Consider this, everything we store on computer files...forgotten!!

Read the Article!!


Discussion Starters

  • Pose the following scenario to students: "You go home from
    school today and find out that computers no longer work. You
    come back to school the next day and find that computers still
    don't work and will never work again." Ask students to consider
    what they've lost? Ask what might be lost throughout the world.

  • Tell students that they should think about what things will be like
    1000 years into the future. Ask if they think that people in 1000
    years will understand the computer technology that we use today?
    (In order to help them think about this, ask them if they know
    how to tell time precisely using the sun. This is something that
    more people could do 1000 years ago than today.)
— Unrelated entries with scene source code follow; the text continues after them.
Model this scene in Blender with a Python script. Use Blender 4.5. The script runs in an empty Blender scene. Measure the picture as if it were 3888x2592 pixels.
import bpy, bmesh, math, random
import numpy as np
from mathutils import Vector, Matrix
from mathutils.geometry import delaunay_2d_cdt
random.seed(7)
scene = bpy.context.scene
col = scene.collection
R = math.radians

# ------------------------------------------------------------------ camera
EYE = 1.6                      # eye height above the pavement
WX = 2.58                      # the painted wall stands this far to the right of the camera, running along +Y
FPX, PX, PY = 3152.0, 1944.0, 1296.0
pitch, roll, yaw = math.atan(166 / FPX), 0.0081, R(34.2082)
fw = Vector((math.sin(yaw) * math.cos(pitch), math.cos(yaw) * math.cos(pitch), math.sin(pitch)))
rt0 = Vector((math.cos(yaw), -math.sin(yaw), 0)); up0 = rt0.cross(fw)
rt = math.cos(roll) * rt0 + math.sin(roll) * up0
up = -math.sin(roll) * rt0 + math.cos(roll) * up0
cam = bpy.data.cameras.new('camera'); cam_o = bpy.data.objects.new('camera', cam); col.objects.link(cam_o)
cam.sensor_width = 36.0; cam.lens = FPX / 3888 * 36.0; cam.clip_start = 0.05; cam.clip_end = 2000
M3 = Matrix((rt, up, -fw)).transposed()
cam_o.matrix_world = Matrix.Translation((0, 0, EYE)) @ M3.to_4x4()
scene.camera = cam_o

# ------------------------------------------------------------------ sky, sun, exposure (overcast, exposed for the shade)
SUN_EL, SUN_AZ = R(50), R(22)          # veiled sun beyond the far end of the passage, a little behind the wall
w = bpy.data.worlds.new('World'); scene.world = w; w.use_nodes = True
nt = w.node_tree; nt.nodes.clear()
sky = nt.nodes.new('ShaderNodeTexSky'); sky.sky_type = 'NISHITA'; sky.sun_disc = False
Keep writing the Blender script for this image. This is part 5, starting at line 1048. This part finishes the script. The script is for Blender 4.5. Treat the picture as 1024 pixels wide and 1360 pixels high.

  • Ask students to define the term "memory." Ask them if there is
    such thing as a "national memory." What about a "global
    memory?" Ask them if they think that memory is important. Why?

  • According to the article, Jason Lanier, the computer scientist who
    made up the term "virtual reality," describes the potential for
    forgetting everything stored electronically this way, "If you let
    forgetting and remembering happen arbitrarily, you're losing part
    of yourself." Write this quotation on the board and ask students to
    do a quick write explaining what the sentence means. Then
    discuss it as a class. You migth choose to write this quotation on
    a class website and have students blog their understandings of it.

  • Ask your students to think about how to solve the problem. Tell
    them that they are on an advisory group to the National Archives
    and have been asked what to do to make sure that information of
    today is never lost. What can we do. (Tell them that one option is
    not putting everything that we have onto paper, because the
    government will refuse to allocate the space for holding this
    paper.) In groups have them develop proposals.